When it comes to communicating with clients over any concerns they might have about the markets and the economy, or the impact of disasters like Japan or the turmoil in the Mideast, Keith Springer says “I like to answer the question before it’s asked.”
Springer (left), the founder and president of the RIA firm Springer Financial Advisors in Sacramento, Calif., says he doesn’t “react to events unless they have a consequence,” and in his judgment, the events in Japan “will not have an effect on worldwide demand for goods and services; it won’t change.”
In fact, Springer views the Japanese earthquake and its after-effects as positive for the Japanese economy, at least in the short run, while acknowledging the tragic nature of the events for the people of Japan. “Now they have an excuse for borrowing and spending,” he said in a Wednesday interview, referring to the Japanese government and its central bank. “They’ve just gotten a hall pass” to print more yen that will stimulate the Japanese economy in the short term.

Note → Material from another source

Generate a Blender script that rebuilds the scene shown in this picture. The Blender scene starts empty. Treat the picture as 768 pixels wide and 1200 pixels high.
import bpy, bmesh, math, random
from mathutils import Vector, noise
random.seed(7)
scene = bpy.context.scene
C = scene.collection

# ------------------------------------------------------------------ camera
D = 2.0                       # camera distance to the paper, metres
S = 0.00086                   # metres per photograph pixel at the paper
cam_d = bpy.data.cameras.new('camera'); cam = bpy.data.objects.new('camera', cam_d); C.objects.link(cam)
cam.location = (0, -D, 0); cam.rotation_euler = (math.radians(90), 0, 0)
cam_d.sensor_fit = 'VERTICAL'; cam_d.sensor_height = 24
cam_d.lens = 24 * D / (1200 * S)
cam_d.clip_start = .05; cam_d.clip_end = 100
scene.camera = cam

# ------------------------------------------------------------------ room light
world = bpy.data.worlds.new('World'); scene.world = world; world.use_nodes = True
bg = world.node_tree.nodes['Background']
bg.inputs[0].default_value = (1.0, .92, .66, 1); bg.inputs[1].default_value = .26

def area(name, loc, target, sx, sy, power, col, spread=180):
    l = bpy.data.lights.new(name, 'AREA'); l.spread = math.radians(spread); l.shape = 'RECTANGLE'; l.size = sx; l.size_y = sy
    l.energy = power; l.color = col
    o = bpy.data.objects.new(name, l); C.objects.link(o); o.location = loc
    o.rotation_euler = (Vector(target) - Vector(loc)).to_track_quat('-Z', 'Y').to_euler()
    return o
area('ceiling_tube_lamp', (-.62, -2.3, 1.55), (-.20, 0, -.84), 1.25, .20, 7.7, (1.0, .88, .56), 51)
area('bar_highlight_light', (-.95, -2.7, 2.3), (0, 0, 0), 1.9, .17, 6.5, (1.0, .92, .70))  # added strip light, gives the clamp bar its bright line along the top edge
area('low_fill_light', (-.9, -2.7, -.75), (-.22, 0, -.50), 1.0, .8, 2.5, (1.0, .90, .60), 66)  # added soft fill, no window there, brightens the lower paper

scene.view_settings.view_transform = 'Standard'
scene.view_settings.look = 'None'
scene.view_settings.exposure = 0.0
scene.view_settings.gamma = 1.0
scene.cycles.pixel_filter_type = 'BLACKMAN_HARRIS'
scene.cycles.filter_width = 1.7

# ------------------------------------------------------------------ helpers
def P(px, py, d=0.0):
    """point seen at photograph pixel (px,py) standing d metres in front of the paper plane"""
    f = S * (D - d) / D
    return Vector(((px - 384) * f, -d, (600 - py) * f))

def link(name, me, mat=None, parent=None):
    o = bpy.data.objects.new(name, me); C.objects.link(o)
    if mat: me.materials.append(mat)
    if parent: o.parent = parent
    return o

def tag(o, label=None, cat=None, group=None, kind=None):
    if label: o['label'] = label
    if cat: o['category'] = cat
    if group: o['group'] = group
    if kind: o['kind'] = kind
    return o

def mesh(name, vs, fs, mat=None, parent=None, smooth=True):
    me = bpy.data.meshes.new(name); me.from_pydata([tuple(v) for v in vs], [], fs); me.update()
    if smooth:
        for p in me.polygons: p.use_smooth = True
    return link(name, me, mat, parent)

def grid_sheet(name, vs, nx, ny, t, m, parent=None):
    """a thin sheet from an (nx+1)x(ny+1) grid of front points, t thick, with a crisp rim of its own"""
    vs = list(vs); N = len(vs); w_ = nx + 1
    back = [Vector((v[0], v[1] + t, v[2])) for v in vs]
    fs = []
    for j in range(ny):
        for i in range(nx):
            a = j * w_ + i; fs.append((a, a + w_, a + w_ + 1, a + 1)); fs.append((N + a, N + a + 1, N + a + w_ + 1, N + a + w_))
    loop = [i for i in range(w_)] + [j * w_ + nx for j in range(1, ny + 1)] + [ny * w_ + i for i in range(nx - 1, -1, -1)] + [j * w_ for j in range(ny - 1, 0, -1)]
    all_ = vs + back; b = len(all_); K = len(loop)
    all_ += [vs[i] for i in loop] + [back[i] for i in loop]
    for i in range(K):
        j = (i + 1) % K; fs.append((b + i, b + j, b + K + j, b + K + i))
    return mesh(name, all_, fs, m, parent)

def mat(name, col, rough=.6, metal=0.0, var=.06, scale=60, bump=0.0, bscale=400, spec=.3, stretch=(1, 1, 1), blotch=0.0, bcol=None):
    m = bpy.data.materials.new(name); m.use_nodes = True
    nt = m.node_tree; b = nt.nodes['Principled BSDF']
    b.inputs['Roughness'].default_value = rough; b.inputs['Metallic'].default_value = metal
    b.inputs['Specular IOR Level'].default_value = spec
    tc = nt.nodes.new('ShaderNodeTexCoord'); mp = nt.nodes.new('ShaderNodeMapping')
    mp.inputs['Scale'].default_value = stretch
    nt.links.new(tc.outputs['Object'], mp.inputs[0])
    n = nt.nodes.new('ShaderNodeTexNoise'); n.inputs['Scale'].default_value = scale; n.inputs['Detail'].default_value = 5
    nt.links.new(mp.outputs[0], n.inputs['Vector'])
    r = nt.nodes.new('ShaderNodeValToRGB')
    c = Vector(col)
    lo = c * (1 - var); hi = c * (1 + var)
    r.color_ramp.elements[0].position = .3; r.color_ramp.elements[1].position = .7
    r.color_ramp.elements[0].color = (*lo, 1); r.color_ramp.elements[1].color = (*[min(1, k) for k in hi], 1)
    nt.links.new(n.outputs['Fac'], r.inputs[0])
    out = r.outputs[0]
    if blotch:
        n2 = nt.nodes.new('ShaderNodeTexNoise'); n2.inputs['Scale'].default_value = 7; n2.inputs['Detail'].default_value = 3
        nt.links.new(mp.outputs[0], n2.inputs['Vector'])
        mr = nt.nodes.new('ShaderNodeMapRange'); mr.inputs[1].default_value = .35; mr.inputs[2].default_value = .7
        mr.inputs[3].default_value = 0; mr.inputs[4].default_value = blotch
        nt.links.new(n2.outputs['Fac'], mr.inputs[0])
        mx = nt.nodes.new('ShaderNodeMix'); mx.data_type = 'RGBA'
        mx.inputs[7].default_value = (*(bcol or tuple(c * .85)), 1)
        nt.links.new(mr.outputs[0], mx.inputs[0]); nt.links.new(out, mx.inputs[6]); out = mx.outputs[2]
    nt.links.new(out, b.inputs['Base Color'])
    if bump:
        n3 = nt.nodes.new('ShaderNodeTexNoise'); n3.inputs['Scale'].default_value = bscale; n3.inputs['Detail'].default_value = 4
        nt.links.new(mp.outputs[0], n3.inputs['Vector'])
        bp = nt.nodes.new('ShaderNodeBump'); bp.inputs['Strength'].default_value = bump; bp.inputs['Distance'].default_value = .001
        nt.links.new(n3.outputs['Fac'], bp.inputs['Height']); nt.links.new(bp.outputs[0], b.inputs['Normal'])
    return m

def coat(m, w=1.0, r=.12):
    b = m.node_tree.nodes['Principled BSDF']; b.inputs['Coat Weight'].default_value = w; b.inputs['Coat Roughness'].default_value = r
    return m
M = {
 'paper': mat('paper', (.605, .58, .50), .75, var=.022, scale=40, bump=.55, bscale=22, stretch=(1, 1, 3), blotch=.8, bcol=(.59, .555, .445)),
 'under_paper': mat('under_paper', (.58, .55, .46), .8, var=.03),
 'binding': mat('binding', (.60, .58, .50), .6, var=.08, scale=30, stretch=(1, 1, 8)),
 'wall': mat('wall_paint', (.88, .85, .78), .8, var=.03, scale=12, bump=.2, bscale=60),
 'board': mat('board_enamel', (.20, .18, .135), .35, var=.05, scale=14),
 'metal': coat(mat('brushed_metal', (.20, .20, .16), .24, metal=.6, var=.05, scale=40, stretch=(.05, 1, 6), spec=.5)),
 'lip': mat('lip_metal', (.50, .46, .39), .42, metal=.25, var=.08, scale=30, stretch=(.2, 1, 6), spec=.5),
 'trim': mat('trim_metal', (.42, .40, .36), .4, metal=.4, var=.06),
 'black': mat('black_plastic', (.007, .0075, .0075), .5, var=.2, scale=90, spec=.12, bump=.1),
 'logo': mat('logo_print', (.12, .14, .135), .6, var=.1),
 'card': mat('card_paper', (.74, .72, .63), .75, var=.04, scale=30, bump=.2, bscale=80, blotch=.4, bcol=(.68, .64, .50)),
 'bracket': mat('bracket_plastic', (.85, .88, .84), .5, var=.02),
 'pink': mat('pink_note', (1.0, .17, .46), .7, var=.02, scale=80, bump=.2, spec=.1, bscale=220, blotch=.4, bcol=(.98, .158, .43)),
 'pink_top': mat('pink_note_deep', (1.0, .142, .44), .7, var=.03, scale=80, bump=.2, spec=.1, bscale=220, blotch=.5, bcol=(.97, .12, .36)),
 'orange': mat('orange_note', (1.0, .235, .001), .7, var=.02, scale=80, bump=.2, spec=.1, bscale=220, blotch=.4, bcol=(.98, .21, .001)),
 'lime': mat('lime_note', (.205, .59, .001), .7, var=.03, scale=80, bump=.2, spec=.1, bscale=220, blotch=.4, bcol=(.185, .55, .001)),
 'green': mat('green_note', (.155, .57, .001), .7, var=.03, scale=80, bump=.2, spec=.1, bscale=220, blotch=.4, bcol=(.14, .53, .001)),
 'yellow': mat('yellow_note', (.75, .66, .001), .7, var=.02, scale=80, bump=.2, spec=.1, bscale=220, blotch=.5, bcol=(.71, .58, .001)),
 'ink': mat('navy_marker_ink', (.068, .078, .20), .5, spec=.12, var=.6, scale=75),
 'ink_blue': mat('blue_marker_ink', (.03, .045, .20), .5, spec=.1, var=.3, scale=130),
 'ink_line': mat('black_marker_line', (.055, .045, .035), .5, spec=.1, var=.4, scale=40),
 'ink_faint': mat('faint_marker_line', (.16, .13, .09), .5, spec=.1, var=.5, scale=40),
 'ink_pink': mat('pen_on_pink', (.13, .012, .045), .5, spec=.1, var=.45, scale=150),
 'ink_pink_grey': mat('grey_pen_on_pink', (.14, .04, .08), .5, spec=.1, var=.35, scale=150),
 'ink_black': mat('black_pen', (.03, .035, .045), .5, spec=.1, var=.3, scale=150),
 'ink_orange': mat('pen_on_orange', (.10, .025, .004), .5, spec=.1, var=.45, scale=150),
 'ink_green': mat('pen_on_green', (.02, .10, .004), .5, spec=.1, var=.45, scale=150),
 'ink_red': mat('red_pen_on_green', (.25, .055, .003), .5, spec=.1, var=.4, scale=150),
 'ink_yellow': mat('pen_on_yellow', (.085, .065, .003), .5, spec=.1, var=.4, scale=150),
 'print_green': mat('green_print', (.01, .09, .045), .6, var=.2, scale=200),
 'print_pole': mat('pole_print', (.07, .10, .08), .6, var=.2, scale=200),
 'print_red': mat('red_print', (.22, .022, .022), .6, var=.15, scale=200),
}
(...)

“It doesn’t help things five years from now,” he says, but “the 'market’ only cares about six months from now,” not the long term. That’s the case in the U.S. as well, he suggests, especially with our own government’s stimulus spending, quantitative easing (QE). In his latest communication with clients, it’s the eventual removal of QE that he’s worried about. “The stock market loves free money; it’s addicted to it like a crack addict to cocaine,” he said in the interview.
In his March 16 client newsletter he wrote: “The market is absolutely addicted to stimulus and absent of government intervention, the economy could easily roll back over.” As for the Mideast and the oil scare, he says flatly that the price of oil was “over-inflated. Saudis are the big producers; it and OPEC” will keep the price of oil between $90 and $100 a barrel because “it’s in their interests to do so.” Higher oil prices, he suspects, would “slow down world economic growth much more than a natural disaster.”
Springer’s approach to proactively communicate with clients, as he did in his most recent client newsletter, helps him grow his advisory firm, he says. “My business has never been better than over the past few years.” He communicates with, and educates his clients, that it’s his job to take the emotional aspect out of investing, to take a macro approach, “I’m always looking top-down,” he says. His clients, he says, have been trained to “let me handle it; I have not gotten one call from one client,” about the events in Japan, though he says he got one e-mail from a panicky client asking if he should sell everything.
In communicating regularly with clients through e-mail, Facebook and through his blog, he’s informing clients that he’s “aware of what’s going on; that I have an opinion” on these economic and market events. “They know I’m not going to be perfect, but I’ll be damn close.” When informed that some advisors contacted for this article said they hadn’t reached out to their clients to educate or console over the recent events in Japan and the Mideast, he said that “most advisors are pretty much wimps," saying they take a misguided approach to client communications of "you don’t wake a sleeping dog.”
His conclusion on Japan? “It’s not the beginning of a stock market debacle like we had in 2008-2009.”